***** RECORDS FOR PROCESSING *****

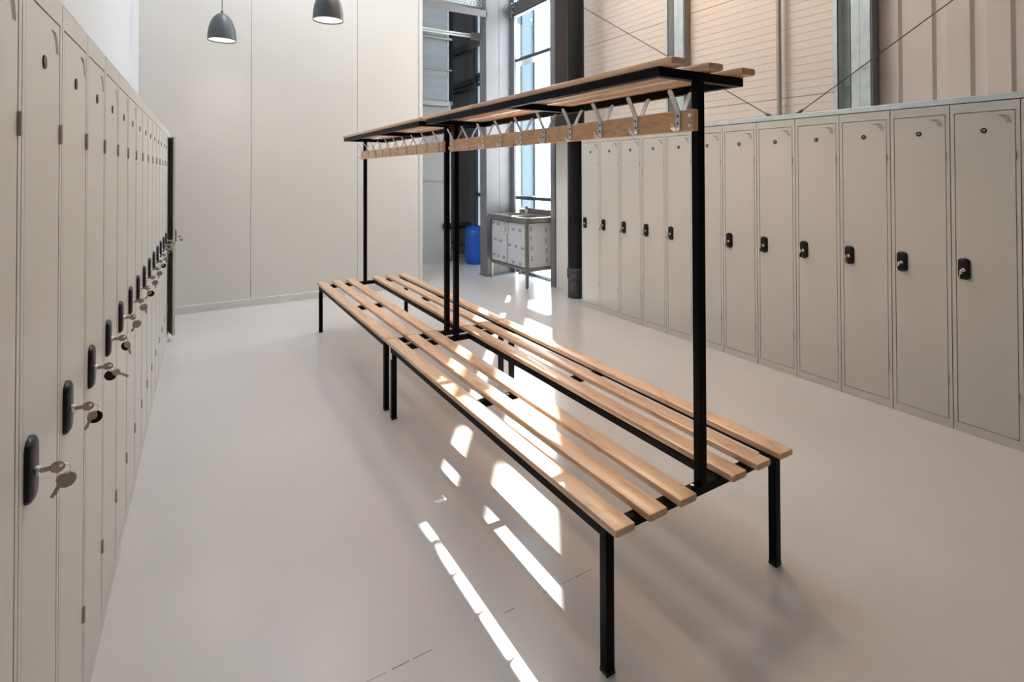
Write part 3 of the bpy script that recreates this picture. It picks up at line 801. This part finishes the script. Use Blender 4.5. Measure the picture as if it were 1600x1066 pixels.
def film_marks(bm, spots, axis, size):
    """small slanted blue print: three joined strokes and a foot line, like the film's stamp"""
    for (u, v) in spots:
        for k in range(4):
            du = (k-1.5)*size*0.30
            p0 = (u+du-size*.10, v-size*0.28); p1 = (u+du+size*.10, v+size*0.30*(1 if k != 2 else .5))
            th = size*0.075
            co = [(p0[0]-th, p0[1]), (p0[0]+th, p0[1]), (p1[0]+th, p1[1]), (p1[0]-th, p1[1])]
            bm.faces.new([bm.verts.new((axis[1], c[0], c[1]) if axis[0] == 'x' else (c[0], axis[1], c[1])) for c in co])
        co = [(u-size*.55, v-size*.30), (u+size*.55, v-size*.30), (u+size*.55, v-size*.20), (u-size*.55, v-size*.20)]
        bm.faces.new([bm.verts.new((axis[1], c[0], c[1]) if axis[0] == 'x' else (c[0], axis[1], c[1])) for c in co])
DX = 3.572
for (y0, y1, spots) in ((6.085, 6.49, [(6.45, .76), (6.32, .75), (6.40, .54), (6.26, .53), (6.43, .33), (6.31, .32), (6.17, .32)]),
                        (5.64, 6.078, [(5.93, .71), (5.77, .71), (6.02, .50), (5.86, .50), (5.70, .49), (5.93, .29), (5.76, .29)])):
    d = sp('cabinet_door', DX, DX+0.014, y0, y1, 0.245, 0.797, M['stainless'])
    sp('film', DX-0.001, DX-0.0002, y0+0.006, y1-0.006, 0.255, 0.79, M['film'], par=d)
    bm = bmesh.new(); film_marks(bm, [(a-oy, b) for a, b in spots], ('x', DX-0.0016-ox), 0.06); obj('film_print', bm, M['blueprint'], d)
    hy = y0+0.03 if y0 > 6 else y1-0.03
    bm = bmesh.new(); tube(bm, [(DX-ox, hy-oy, 0.78), (DX-0.028-ox, hy-oy, 0.775), (DX-0.028-ox, hy-oy, 0.655), (DX-ox, hy-oy, 0.65)], 0.009, 8); obj('handle', bm, M['chrome'], d, True)
bm = bmesh.new()
for (x, z, k) in ((3.635, .74, 1), (3.64, .62, 1), (3.645, .50, 1), (3.65, .37, 1), (3.86, .71, 1), (3.865, .58, 1), (3.87, .45, 1), (3.875, .33, 1)):
    for i in range(4):
        zz = z+(i-1.5)*0.016
        co = [(x-.014, zz-.003), (x+.012, zz-.008), (x+.012, zz-.002), (x-.014, zz+.003)]
        bm.faces.new([bm.verts.new((c[0]-ox, SY0+0.005-oy, c[1])) for c in co])
    bm.faces.new([bm.verts.new((x+a-ox, SY0+0.005-oy, z+b)) for a, b in ((-.016, -.03), (-.012, -.03), (-.012, .03), (-.016, .03))])
obj('film_print', bm, M['blueprint'], t)
bm = bmesh.new(); tx, ty = 3.985-ox, 6.26-oy
tube(bm, [(tx, ty, TZ1), (tx, ty, 0.93)], 0.022, 12); tube(bm, [(tx, ty, 0.915), (tx-0.05, ty-0.01, 0.945), (tx-0.13, ty-0.02, 0.94), (tx-0.14, ty-0.02, 0.925)], 0.011, 10)
tp = obj('tap', bm, M['chrome'], t, True)
bm = bmesh.new(); tube(bm, [(tx, ty, 0.93), (tx, ty, 0.955), (tx-0.02, ty-0.055, 0.97)], [0.022, 0.018, 0.008], 10); obj('lever', bm, M['steel_dark'], tp, True)

# ------------------------------------------------------------------ blue drum
t = thing('plastic_drum', 'blue plastic drum standing between bench posts and steel column', 'drum', (3.955, 7.66, 0))
bm = bmesh.new(); lathe(bm, [(0.17, 0.0), (0.19, 0.015), (0.203, 0.06), (0.205, 0.12), (0.207, 0.30), (0.205, 0.48), (0.200, 0.53), (0.188, 0.548), (0.186, 0.552)], 32); obj('drum_body', bm, M['drum'], t, True)
bm = bmesh.new(); lathe(bm, [(0.192, 0.545), (0.200, 0.553), (0.200, 0.572), (0.190, 0.578), (0.182, 0.570), (0.182, 0.556)], 32, capends=False); obj('rim', bm, M['drum'], t, True)
for dx, dy in ((0.08, 0.06), (-0.09, -0.05)):
    bm = bmesh.new(); lathe(bm, [(0.035, 0.55), (0.035, 0.572), (0.028, 0.578)], 16, (dx, dy, 0)); obj('bung', bm, M['drum'], t, True)
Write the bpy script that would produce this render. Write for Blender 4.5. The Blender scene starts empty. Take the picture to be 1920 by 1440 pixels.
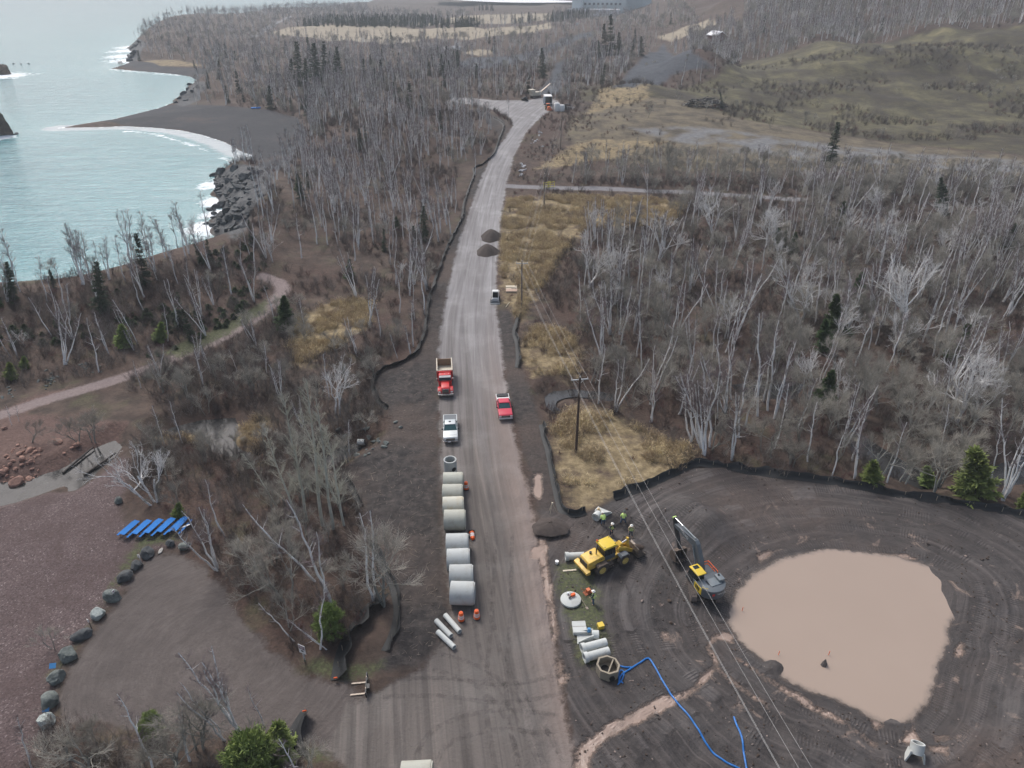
import bpy, bmesh, math, random
import numpy as np
from mathutils import Vector, Matrix, Euler
rad = math.radians
rng = np.random.default_rng(7)
random.seed(7)
SC = bpy.context.scene
COL = SC.collection

# ---------------------------------------------------------------- camera, sky, sun, exposure
CAM_H, CAM_P, CAM_F = 57.0, rad(29.7), 1333.0
cd = bpy.data.cameras.new('camera')
cam = bpy.data.objects.new('camera', cd); COL.objects.link(cam)
cam.location = (0, 0, CAM_H); cam.rotation_euler = (rad(90) - CAM_P, 0, 0)
cd.sensor_width = 36; cd.lens = 36 * CAM_F / 1920; cd.clip_start = 0.5; cd.clip_end = 60000
SC.camera = cam
SUN_EL, SUN_AZ = rad(52), rad(-35)      # overcast: a weak wide sun
w = bpy.data.worlds.new('World'); SC.world = w; w.use_nodes = True
nt = w.node_tree; bg = nt.nodes['Background']
sky = nt.nodes.new('ShaderNodeTexSky'); sky.sky_type = 'NISHITA'; sky.sun_disc = False
sky.sun_elevation = SUN_EL; sky.sun_rotation = SUN_AZ
sky.air_density = 1.0; sky.dust_density = 4.0; sky.ozone_density = 1.0
hs = nt.nodes.new('ShaderNodeHueSaturation'); hs.inputs['Saturation'].default_value = 0.78
nt.links.new(sky.outputs[0], hs.inputs['Color']); nt.links.new(hs.outputs[0], bg.inputs[0])
bg.inputs[1].default_value = 0.11
sl = bpy.data.lights.new('sun', 'SUN'); sl.energy = 1.5; sl.angle = rad(18); sl.color = (1, 0.985, 0.965)
so = bpy.data.objects.new('sun', sl); COL.objects.link(so)
so.rotation_euler = Euler((rad(90) - SUN_EL, 0, math.pi - SUN_AZ)); so.location = (0, 0, 200)
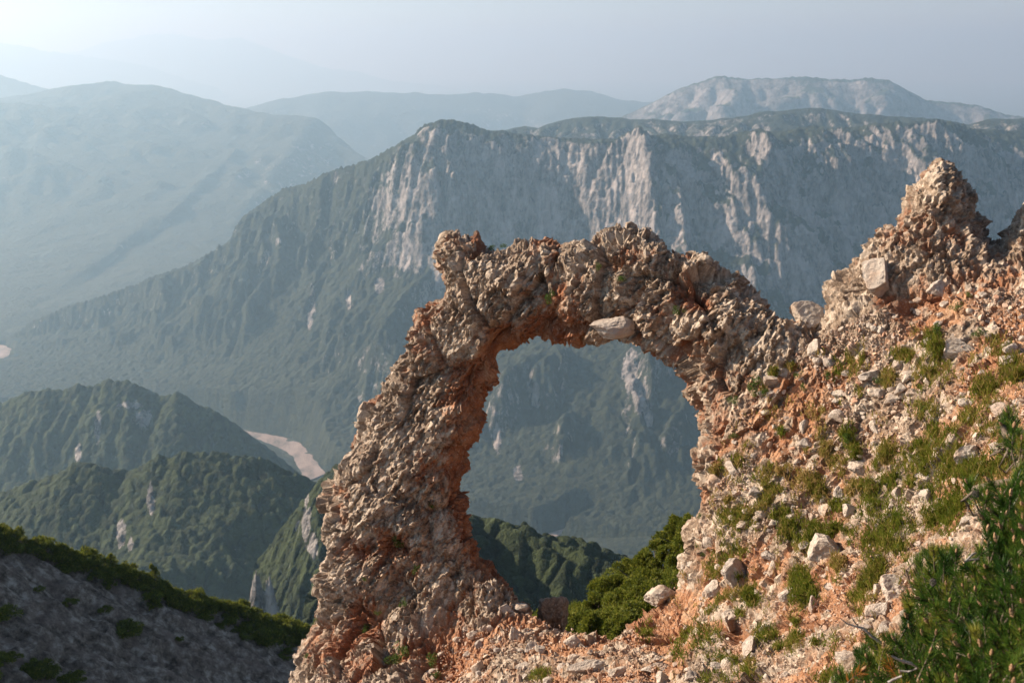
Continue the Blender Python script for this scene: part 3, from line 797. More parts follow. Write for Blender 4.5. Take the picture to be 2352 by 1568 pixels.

*****

* [DIRECTIVE]: Reproduce the listing word for word and omit its pictures.

* [OUTPUT FOR THIS TASK]:
Write part 3 of the bpy script that recreates this picture. It picks up at line 801. This part finishes the script. Use Blender 4.5. Measure the picture as if it were 1600x1066 pixels.
def film_marks(bm, spots, axis, size):
    """small slanted blue print: three joined strokes and a foot line, like the film's stamp"""
    for (u, v) in spots:
        for k in range(4):
            du = (k-1.5)*size*0.30
            p0 = (u+du-size*.10, v-size*0.28); p1 = (u+du+size*.10, v+size*0.30*(1 if k != 2 else .5))
            th = size*0.075
            co = [(p0[0]-th, p0[1]), (p0[0]+th, p0[1]), (p1[0]+th, p1[1]), (p1[0]-th, p1[1])]
            bm.faces.new([bm.verts.new((axis[1], c[0], c[1]) if axis[0] == 'x' else (c[0], axis[1], c[1])) for c in co])
        co = [(u-size*.55, v-size*.30), (u+size*.55, v-size*.30), (u+size*.55, v-size*.20), (u-size*.55, v-size*.20)]
        bm.faces.new([bm.verts.new((axis[1], c[0], c[1]) if axis[0] == 'x' else (c[0], axis[1], c[1])) for c in co])
DX = 3.572
for (y0, y1, spots) in ((6.085, 6.49, [(6.45, .76), (6.32, .75), (6.40, .54), (6.26, .53), (6.43, .33), (6.31, .32), (6.17, .32)]),
                        (5.64, 6.078, [(5.93, .71), (5.77, .71), (6.02, .50), (5.86, .50), (5.70, .49), (5.93, .29), (5.76, .29)])):
    d = sp('cabinet_door', DX, DX+0.014, y0, y1, 0.245, 0.797, M['stainless'])
    sp('film', DX-0.001, DX-0.0002, y0+0.006, y1-0.006, 0.255, 0.79, M['film'], par=d)
    bm = bmesh.new(); film_marks(bm, [(a-oy, b) for a, b in spots], ('x', DX-0.0016-ox), 0.06); obj('film_print', bm, M['blueprint'], d)
    hy = y0+0.03 if y0 > 6 else y1-0.03
    bm = bmesh.new(); tube(bm, [(DX-ox, hy-oy, 0.78), (DX-0.028-ox, hy-oy, 0.775), (DX-0.028-ox, hy-oy, 0.655), (DX-ox, hy-oy, 0.65)], 0.009, 8); obj('handle', bm, M['chrome'], d, True)
bm = bmesh.new()
for (x, z, k) in ((3.635, .74, 1), (3.64, .62, 1), (3.645, .50, 1), (3.65, .37, 1), (3.86, .71, 1), (3.865, .58, 1), (3.87, .45, 1), (3.875, .33, 1)):
    for i in range(4):
        zz = z+(i-1.5)*0.016
        co = [(x-.014, zz-.003), (x+.012, zz-.008), (x+.012, zz-.002), (x-.014, zz+.003)]
        bm.faces.new([bm.verts.new((c[0]-ox, SY0+0.005-oy, c[1])) for c in co])
    bm.faces.new([bm.verts.new((x+a-ox, SY0+0.005-oy, z+b)) for a, b in ((-.016, -.03), (-.012, -.03), (-.012, .03), (-.016, .03))])
obj('film_print', bm, M['blueprint'], t)
bm = bmesh.new(); tx, ty = 3.985-ox, 6.26-oy
tube(bm, [(tx, ty, TZ1), (tx, ty, 0.93)], 0.022, 12); tube(bm, [(tx, ty, 0.915), (tx-0.05, ty-0.01, 0.945), (tx-0.13, ty-0.02, 0.94), (tx-0.14, ty-0.02, 0.925)], 0.011, 10)
tp = obj('tap', bm, M['chrome'], t, True)
bm = bmesh.new(); tube(bm, [(tx, ty, 0.93), (tx, ty, 0.955), (tx-0.02, ty-0.055, 0.97)], [0.022, 0.018, 0.008], 10); obj('lever', bm, M['steel_dark'], tp, True)

# ------------------------------------------------------------------ blue drum
t = thing('plastic_drum', 'blue plastic drum standing between bench posts and steel column', 'drum', (3.955, 7.66, 0))
bm = bmesh.new(); lathe(bm, [(0.17, 0.0), (0.19, 0.015), (0.203, 0.06), (0.205, 0.12), (0.207, 0.30), (0.205, 0.48), (0.200, 0.53), (0.188, 0.548), (0.186, 0.552)], 32); obj('drum_body', bm, M['drum'], t, True)
bm = bmesh.new(); lathe(bm, [(0.192, 0.545), (0.200, 0.553), (0.200, 0.572), (0.190, 0.578), (0.182, 0.570), (0.182, 0.556)], 32, capends=False); obj('rim', bm, M['drum'], t, True)
for dx, dy in ((0.08, 0.06), (-0.09, -0.05)):
    bm = bmesh.new(); lathe(bm, [(0.035, 0.55), (0.035, 0.572), (0.028, 0.578)], 16, (dx, dy, 0)); obj('bung', bm, M['drum'], t, True)
Write the bpy script that would produce this render. Write for Blender 4.5. The Blender scene starts empty. Take the picture to be 1920 by 1440 pixels.
import bpy, bmesh, math, random
import numpy as np
from mathutils import Vector, Matrix, Euler
rad = math.radians
rng = np.random.default_rng(7)
random.seed(7)
SC = bpy.context.scene
COL = SC.collection

# ---------------------------------------------------------------- camera, sky, sun, exposure
CAM_H, CAM_P, CAM_F = 57.0, rad(29.7), 1333.0
cd = bpy.data.cameras.new('camera')
cam = bpy.data.objects.new('camera', cd); COL.objects.link(cam)
cam.location = (0, 0, CAM_H); cam.rotation_euler = (rad(90) - CAM_P, 0, 0)
cd.sensor_width = 36; cd.lens = 36 * CAM_F / 1920; cd.clip_start = 0.5; cd.clip_end = 60000
SC.camera = cam
SUN_EL, SUN_AZ = rad(52), rad(-35)      # overcast: a weak wide sun
w = bpy.data.worlds.new('World'); SC.world = w; w.use_nodes = True
nt = w.node_tree; bg = nt.nodes['Background']
sky = nt.nodes.new('ShaderNodeTexSky'); sky.sky_type = 'NISHITA'; sky.sun_disc = False
sky.sun_elevation = SUN_EL; sky.sun_rotation = SUN_AZ
sky.air_density = 1.0; sky.dust_density = 4.0; sky.ozone_density = 1.0
hs = nt.nodes.new('ShaderNodeHueSaturation'); hs.inputs['Saturation'].default_value = 0.78
nt.links.new(sky.outputs[0], hs.inputs['Color']); nt.links.new(hs.outputs[0], bg.inputs[0])
bg.inputs[1].default_value = 0.11
sl = bpy.data.lights.new('sun', 'SUN'); sl.energy = 1.5; sl.angle = rad(18); sl.color = (1, 0.985, 0.965)
so = bpy.data.objects.new('sun', sl); COL.objects.link(so)
so.rotation_euler = Euler((rad(90) - SUN_EL, 0, math.pi - SUN_AZ)); so.location = (0, 0, 200)
Continue the Blender Python script for this scene: part 3, from line 797. More parts follow. Write for Blender 4.5. Take the picture to be 2352 by 1568 pixels.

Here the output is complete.